◆ **Rows**:

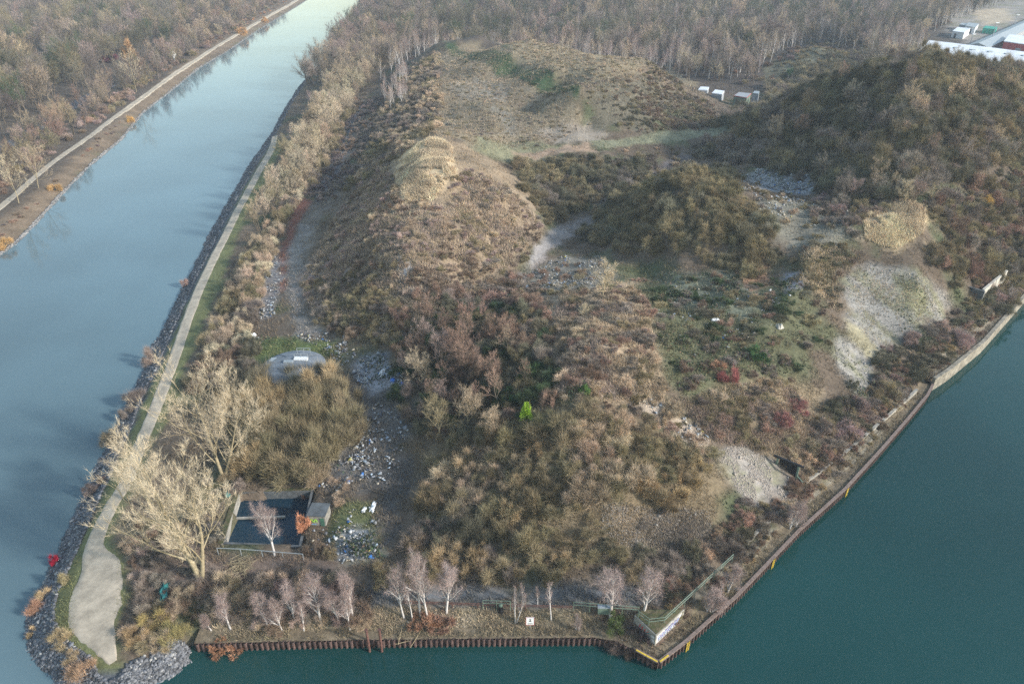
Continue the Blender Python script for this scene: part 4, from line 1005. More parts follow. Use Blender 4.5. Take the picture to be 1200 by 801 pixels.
q = line_scatter(RIP, 60000, -1.0, 2.7, pen_poly); q = q[~((segdist(q[:, 0], q[:, 1], PATHW) < 1.6))]
z = H(q[:, 0], q[:, 1]); n = len(q); g_ = rng.uniform(.05, .20, (n, 1)) * np.array((1, 1.02, 1.08)); pale = rng.random(n) < .06; g_[pale] = (.34, .33, .31)
stones('riprap_stones', 'dark grey riprap stones along the water edge of the headland', 'riprap', np.column_stack([q, z + .05]), rng.uniform(.14, .44, n), g_, M['stone'])
q = line_scatter(LEFT, 8000, -.7, .5, left_poly); z = H(q[:, 0], q[:, 1]); n = len(q)
stones('bank_stones', 'pale stones along the waterline of the left bank', 'riprap', np.column_stack([q, z + .05]), rng.uniform(.2, .5, n), rng.uniform(.12, .30, (n, 1)) * np.array((1.05, 1, .95)), M['stone'])

def in_patch(s, n):
    P = [tuple(p[:2]) for p in hpoly(s)]; xs = [p[0] for p in P]; ys = [p[1] for p in P]
    x = rng.uniform(min(xs), max(xs), n * 4); y = rng.uniform(min(ys), max(ys), n * 4)
    k = inside(x, y, P) & (fbm(x, y, 2.6, 3, 57) > .46); x, y = x[k][:n], y[k][:n]; return np.column_stack([x, y, H(x, y)])
RUB = [("990 330;1020 308;1060 315;1095 335;1118 356;1108 378;1075 388;1050 405;1020 415;992 385", 2700, (.26, .245, .22)),
       ("978 402;995 400;1015 420;1030 440;1022 462;1005 458;980 428", 1620, (.31, .29, .26)),
       ("835 528;870 520;905 540;935 568;928 590;895 600;868 580;845 555", 3960, (.31, .27, .23)),
       ("705 588;760 595;830 598;835 625;790 640;730 640;705 620", 2700, (.25, .225, .195)),
       ("350 262;368 265;358 290;350 330;358 368;380 388;350 395;340 360;336 320;342 285", 1620, (.38, .35, .33)),
       ("740 465;770 462;800 490;838 520;825 530;790 510;755 485", 1620, (.42, .35, .28)),
       ("455 520;485 540;470 620;440 650;440 590", 2880, (.13, .12, .11)),
       ("455 305;480 310;500 335;506 350;485 352;468 330", 350, (.42, .40, .38)),
       ("470 716;560 720;545 745;470 742", 1620, (.36, .30, .22)),
       ("640 278;662 262;672 268;645 290;624 312;616 310", 300, (.42, .40, .38)),
       ("780 340;900 420;860 440;770 370", 300, (.40, .36, .28)),
       ("610 320;650 300;700 305;720 330;690 345;640 340", 700, (.34, .32, .28)),
       ("500 168;560 150;600 90;650 110;700 150;620 170", 1620, (.34, .30, .25))]
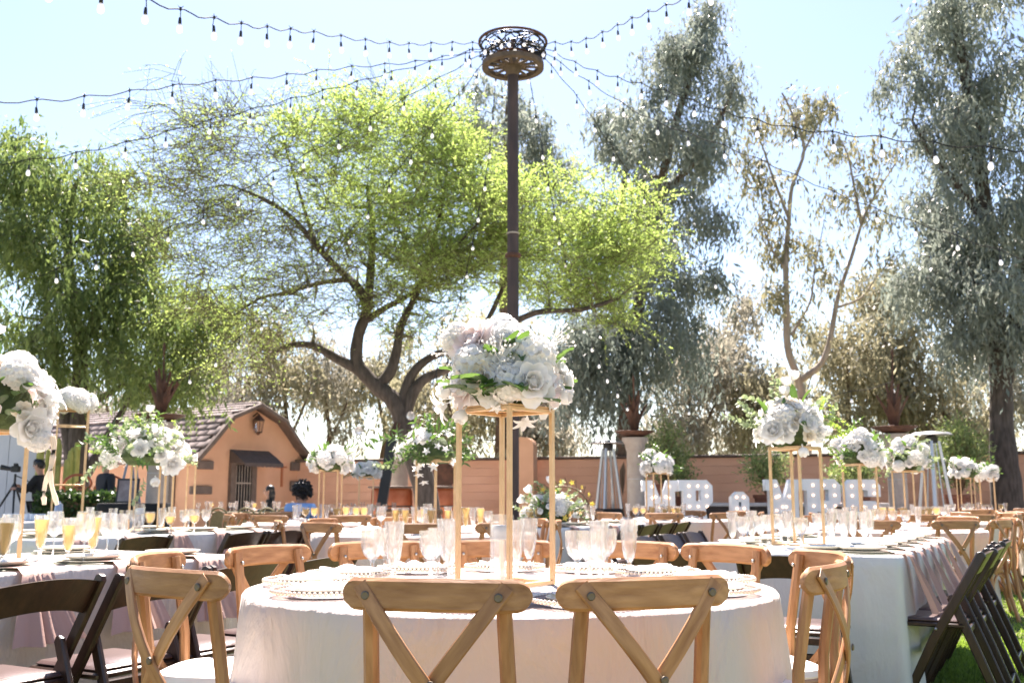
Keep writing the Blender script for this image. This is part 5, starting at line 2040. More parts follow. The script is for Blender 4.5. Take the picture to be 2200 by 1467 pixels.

◆ **Stated task**: Quote only what lies between the first line of the records and the line containing "(.34, .30, .25))]", please, including both lines and excluding images.

◆ **Exercise solution**:
Continue the Blender Python script for this scene: part 4, from line 1005. More parts follow. Use Blender 4.5. Take the picture to be 1200 by 801 pixels.
q = line_scatter(RIP, 60000, -1.0, 2.7, pen_poly); q = q[~((segdist(q[:, 0], q[:, 1], PATHW) < 1.6))]
z = H(q[:, 0], q[:, 1]); n = len(q); g_ = rng.uniform(.05, .20, (n, 1)) * np.array((1, 1.02, 1.08)); pale = rng.random(n) < .06; g_[pale] = (.34, .33, .31)
stones('riprap_stones', 'dark grey riprap stones along the water edge of the headland', 'riprap', np.column_stack([q, z + .05]), rng.uniform(.14, .44, n), g_, M['stone'])
q = line_scatter(LEFT, 8000, -.7, .5, left_poly); z = H(q[:, 0], q[:, 1]); n = len(q)
stones('bank_stones', 'pale stones along the waterline of the left bank', 'riprap', np.column_stack([q, z + .05]), rng.uniform(.2, .5, n), rng.uniform(.12, .30, (n, 1)) * np.array((1.05, 1, .95)), M['stone'])

def in_patch(s, n):
    P = [tuple(p[:2]) for p in hpoly(s)]; xs = [p[0] for p in P]; ys = [p[1] for p in P]
    x = rng.uniform(min(xs), max(xs), n * 4); y = rng.uniform(min(ys), max(ys), n * 4)
    k = inside(x, y, P) & (fbm(x, y, 2.6, 3, 57) > .46); x, y = x[k][:n], y[k][:n]; return np.column_stack([x, y, H(x, y)])
RUB = [("990 330;1020 308;1060 315;1095 335;1118 356;1108 378;1075 388;1050 405;1020 415;992 385", 2700, (.26, .245, .22)),
       ("978 402;995 400;1015 420;1030 440;1022 462;1005 458;980 428", 1620, (.31, .29, .26)),
       ("835 528;870 520;905 540;935 568;928 590;895 600;868 580;845 555", 3960, (.31, .27, .23)),
       ("705 588;760 595;830 598;835 625;790 640;730 640;705 620", 2700, (.25, .225, .195)),
       ("350 262;368 265;358 290;350 330;358 368;380 388;350 395;340 360;336 320;342 285", 1620, (.38, .35, .33)),
       ("740 465;770 462;800 490;838 520;825 530;790 510;755 485", 1620, (.42, .35, .28)),
       ("455 520;485 540;470 620;440 650;440 590", 2880, (.13, .12, .11)),
       ("455 305;480 310;500 335;506 350;485 352;468 330", 350, (.42, .40, .38)),
       ("470 716;560 720;545 745;470 742", 1620, (.36, .30, .22)),
       ("640 278;662 262;672 268;645 290;624 312;616 310", 300, (.42, .40, .38)),
       ("780 340;900 420;860 440;770 370", 300, (.40, .36, .28)),
       ("610 320;650 300;700 305;720 330;690 345;640 340", 700, (.34, .32, .28)),
       ("500 168;560 150;600 90;650 110;700 150;620 170", 1620, (.34, .30, .25))]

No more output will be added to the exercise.